[Extracted entries]
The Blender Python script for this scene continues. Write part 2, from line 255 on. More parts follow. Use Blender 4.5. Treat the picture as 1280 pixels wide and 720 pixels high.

* * *

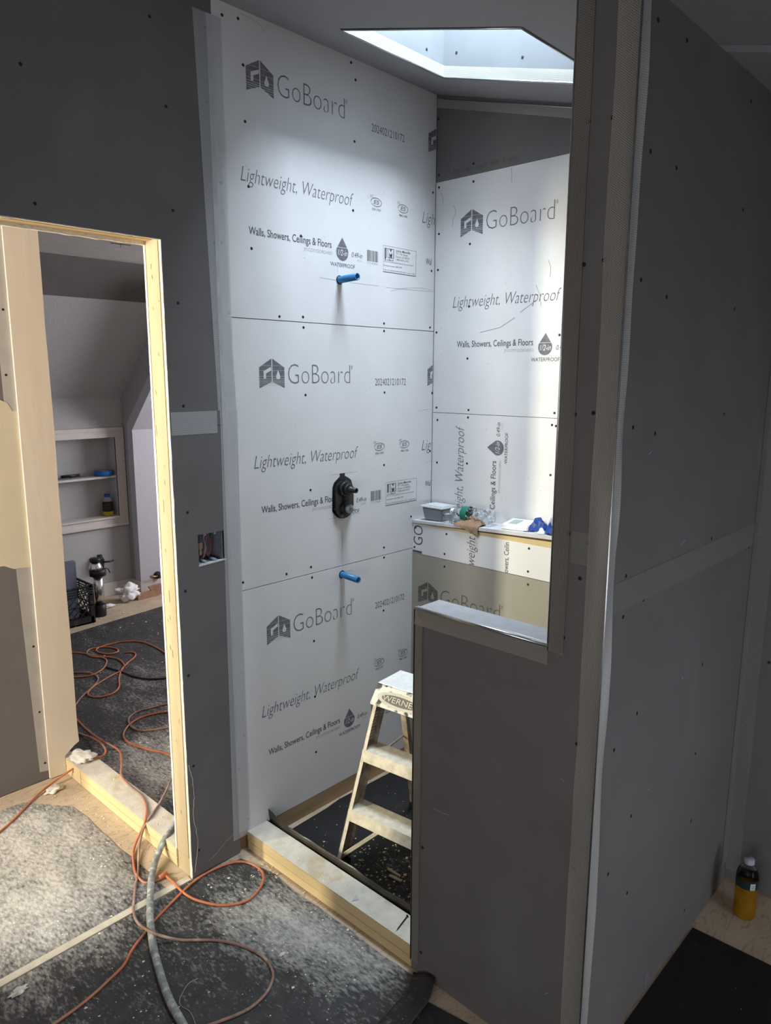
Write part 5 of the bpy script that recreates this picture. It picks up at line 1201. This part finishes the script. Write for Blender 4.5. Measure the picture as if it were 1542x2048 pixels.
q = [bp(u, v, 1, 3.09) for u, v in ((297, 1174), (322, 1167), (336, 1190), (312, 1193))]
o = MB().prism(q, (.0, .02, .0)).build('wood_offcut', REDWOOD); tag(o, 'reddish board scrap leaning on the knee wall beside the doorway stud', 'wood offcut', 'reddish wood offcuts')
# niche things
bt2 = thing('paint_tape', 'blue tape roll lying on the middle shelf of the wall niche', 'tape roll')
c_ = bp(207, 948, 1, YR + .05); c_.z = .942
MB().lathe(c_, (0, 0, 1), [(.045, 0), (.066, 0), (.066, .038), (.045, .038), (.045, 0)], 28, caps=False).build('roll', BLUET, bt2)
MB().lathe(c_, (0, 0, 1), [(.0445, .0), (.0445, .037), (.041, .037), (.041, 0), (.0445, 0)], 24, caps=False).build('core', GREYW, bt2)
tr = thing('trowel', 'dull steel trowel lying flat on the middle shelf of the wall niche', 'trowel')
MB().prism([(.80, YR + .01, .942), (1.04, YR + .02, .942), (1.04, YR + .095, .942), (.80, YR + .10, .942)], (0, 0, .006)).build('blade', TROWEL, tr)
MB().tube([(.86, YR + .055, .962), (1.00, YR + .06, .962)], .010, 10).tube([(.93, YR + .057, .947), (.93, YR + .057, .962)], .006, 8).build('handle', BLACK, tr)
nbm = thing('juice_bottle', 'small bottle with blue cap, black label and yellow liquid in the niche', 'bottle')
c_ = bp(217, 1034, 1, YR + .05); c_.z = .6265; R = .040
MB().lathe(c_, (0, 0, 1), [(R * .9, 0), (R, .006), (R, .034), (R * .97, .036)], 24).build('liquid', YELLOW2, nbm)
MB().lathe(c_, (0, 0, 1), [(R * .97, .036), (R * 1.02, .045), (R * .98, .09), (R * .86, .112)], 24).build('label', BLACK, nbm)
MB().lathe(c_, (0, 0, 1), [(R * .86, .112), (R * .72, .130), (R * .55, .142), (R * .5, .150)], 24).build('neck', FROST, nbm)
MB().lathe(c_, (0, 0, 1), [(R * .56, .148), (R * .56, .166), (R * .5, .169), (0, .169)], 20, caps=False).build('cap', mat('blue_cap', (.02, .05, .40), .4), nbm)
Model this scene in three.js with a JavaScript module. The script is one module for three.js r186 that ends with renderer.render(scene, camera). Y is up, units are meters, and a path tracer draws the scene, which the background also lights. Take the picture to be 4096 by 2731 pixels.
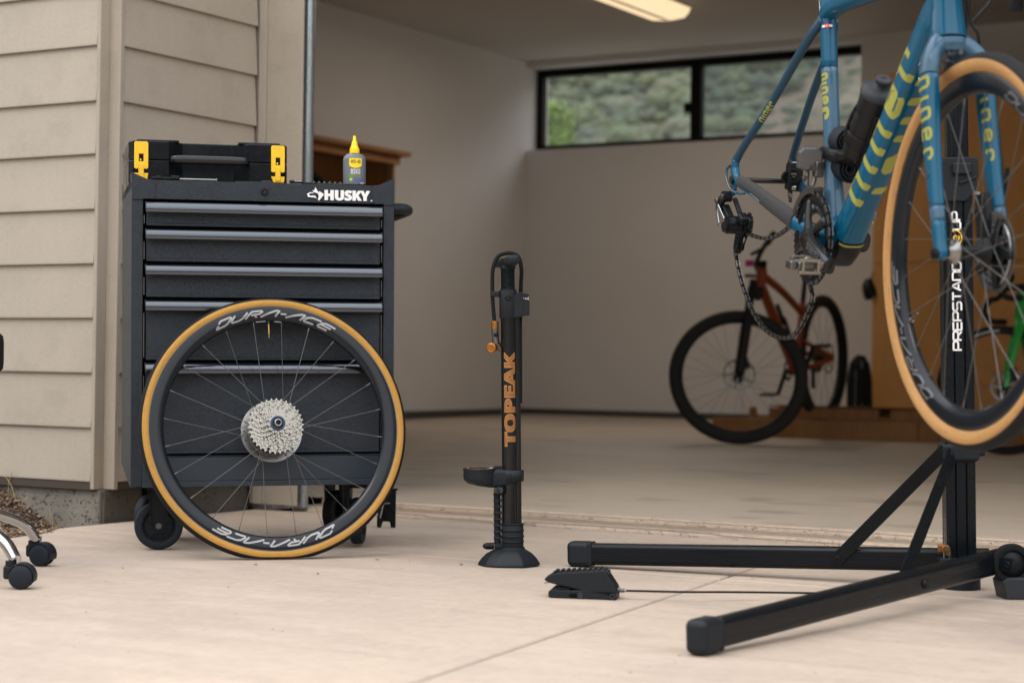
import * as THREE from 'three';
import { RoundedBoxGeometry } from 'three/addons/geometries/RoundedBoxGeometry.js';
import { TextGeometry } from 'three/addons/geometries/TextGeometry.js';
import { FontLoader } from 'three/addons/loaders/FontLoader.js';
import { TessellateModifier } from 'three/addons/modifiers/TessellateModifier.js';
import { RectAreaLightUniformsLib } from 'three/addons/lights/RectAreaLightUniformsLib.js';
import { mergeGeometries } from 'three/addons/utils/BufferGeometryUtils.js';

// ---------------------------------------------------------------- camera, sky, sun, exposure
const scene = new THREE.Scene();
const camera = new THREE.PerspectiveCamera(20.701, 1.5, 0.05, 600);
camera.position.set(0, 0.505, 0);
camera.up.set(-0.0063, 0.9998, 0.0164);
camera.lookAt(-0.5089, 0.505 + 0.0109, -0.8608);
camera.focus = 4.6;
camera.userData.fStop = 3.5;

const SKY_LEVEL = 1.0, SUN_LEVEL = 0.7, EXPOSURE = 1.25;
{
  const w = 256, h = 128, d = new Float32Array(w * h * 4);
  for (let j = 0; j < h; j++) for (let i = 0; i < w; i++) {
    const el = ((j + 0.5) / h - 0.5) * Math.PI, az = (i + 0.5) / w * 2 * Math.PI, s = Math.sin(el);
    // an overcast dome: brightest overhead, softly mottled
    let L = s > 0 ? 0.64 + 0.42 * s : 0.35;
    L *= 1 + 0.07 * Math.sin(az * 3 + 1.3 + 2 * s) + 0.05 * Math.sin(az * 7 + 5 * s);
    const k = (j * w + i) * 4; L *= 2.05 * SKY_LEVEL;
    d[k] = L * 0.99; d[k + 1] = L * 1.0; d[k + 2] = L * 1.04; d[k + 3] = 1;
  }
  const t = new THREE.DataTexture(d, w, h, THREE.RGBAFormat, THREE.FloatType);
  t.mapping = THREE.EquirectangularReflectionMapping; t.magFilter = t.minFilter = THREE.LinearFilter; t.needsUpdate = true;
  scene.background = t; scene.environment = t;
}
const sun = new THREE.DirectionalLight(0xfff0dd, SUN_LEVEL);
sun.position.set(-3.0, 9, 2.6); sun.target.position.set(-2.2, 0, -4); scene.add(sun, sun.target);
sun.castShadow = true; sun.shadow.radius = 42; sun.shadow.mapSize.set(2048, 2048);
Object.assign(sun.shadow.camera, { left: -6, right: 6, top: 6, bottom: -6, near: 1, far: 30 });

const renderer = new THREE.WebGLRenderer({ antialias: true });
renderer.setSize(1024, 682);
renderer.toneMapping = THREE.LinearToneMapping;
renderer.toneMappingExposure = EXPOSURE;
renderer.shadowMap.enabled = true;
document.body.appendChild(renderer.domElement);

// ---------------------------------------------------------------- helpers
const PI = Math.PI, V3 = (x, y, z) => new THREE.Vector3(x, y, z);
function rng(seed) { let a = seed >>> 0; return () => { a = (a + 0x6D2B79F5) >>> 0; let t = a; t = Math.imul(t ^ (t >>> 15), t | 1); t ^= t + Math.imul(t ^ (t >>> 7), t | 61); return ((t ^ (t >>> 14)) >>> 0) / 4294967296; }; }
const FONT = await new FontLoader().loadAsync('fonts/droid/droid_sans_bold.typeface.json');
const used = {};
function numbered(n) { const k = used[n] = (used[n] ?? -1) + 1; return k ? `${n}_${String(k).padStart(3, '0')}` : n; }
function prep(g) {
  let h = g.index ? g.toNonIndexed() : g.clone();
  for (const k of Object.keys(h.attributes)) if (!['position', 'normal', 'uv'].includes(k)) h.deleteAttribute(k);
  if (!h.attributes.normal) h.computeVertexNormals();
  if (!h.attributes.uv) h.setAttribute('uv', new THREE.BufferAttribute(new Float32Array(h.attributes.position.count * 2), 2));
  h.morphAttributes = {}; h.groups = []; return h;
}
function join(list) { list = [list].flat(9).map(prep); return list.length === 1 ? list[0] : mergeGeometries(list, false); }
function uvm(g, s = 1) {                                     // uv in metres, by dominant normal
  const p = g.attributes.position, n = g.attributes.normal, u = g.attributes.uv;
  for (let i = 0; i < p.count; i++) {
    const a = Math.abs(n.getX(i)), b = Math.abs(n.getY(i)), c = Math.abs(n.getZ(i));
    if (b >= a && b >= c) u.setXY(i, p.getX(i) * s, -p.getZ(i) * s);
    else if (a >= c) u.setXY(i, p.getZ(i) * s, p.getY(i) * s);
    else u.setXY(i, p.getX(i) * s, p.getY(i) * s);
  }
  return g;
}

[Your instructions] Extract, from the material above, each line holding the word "background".

[Answer to the exercise]
Model this scene in three.js with a JavaScript module. The script is one module for three.js r186 that ends with renderer.render(scene, camera). Y is up, units are meters, and a path tracer draws the scene, which the background also lights. Take the picture to be 4096 by 2731 pixels.
  scene.background = t; scene.environment = t;